Pendant les pourparlers entre les officiers et les matelots révoltés du Pobiedonotzef, le torpilleur 267 a transporté à bord de ce navire plusieurs aspirants et matelots du Kniaz-Potemkine, qui ont pris le commandement du Pobiedonotzef et ont conseillé de jeter les officiers à la mer. Mais les matelots du Pobiedonotzef n’ont pas été de cet avis.
On a alors élu un Comité de vingt membres, placé sous les ordres d’un contremaître et chargé de diriger les navires.
Lorsque les deux cuirassés sont arrivés dans la rade d’Odessa, l’équipage du Kniaz-Potemkine a menacé de tirer sur le Georgi-Pobiedonotzef. Ce dernier a rejoint, le 1er juillet, l’escadre de Sébastopol.
Et quand les deux cuirassés ont levé l’ancre, dans l’après-midi du même jour, le Pobiedonotzef est entré avec une grande vitesse dans le port d’Odessa. Les civils ont quitté le navire et ont été transportés à bord du Kniaz-Potemkine, qui a gagné la haute mer dans la direction de l’est.

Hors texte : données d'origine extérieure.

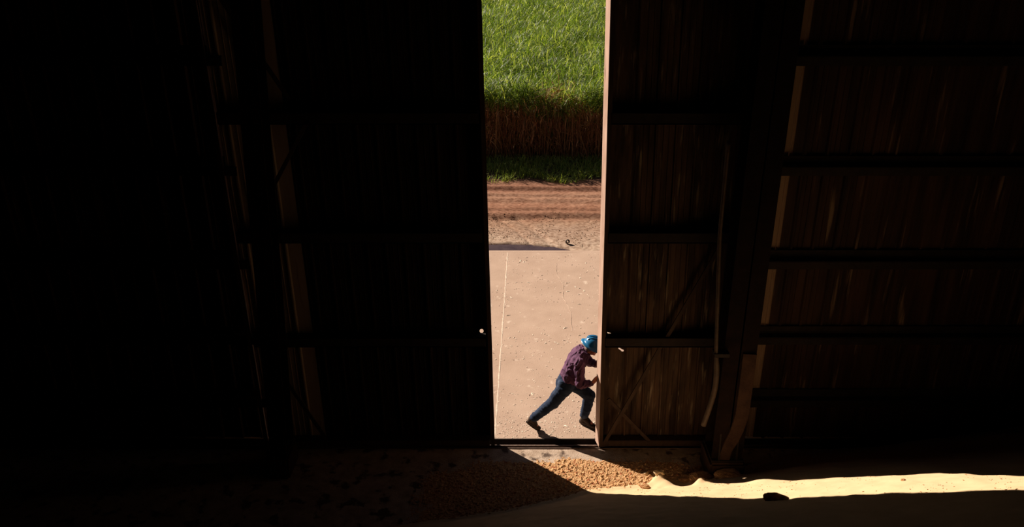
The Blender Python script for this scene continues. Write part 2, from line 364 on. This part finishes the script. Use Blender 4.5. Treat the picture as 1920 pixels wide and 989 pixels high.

L’équipage du Pobiedonotzef a envoyé un contremaître et quelques matelots auprès du général Kakhanof, commandant des troupes, pour lui annoncer sa soumission et pour prier les officiers de revenir à bord.
Le général Katangof, qui a été envoyé par le commandant des troupes à bord du Pobiedonotzef, a été reçu avec les honneurs militaires par l’équipage rangé sur le pont.
Et il à pu bientôt télégraphier à l’Empereur : L’équipage du Pobiedonotzef se repent de sa conduite et demande grâce. Il a livré 67 meneurs et a prêté de nouveau serment. Le commandant et les officiers du Pobiedonotzef ont repris leurs fonctions ».
Il va sans dire que le récit communiqué par les agences et les correspondants de journaux n’est pas bien d’accord avec le charabia du Messager officiel.
Il est donc probable que nous ne connaîtrons jamais exactement ce qui s’est passé à Odessa.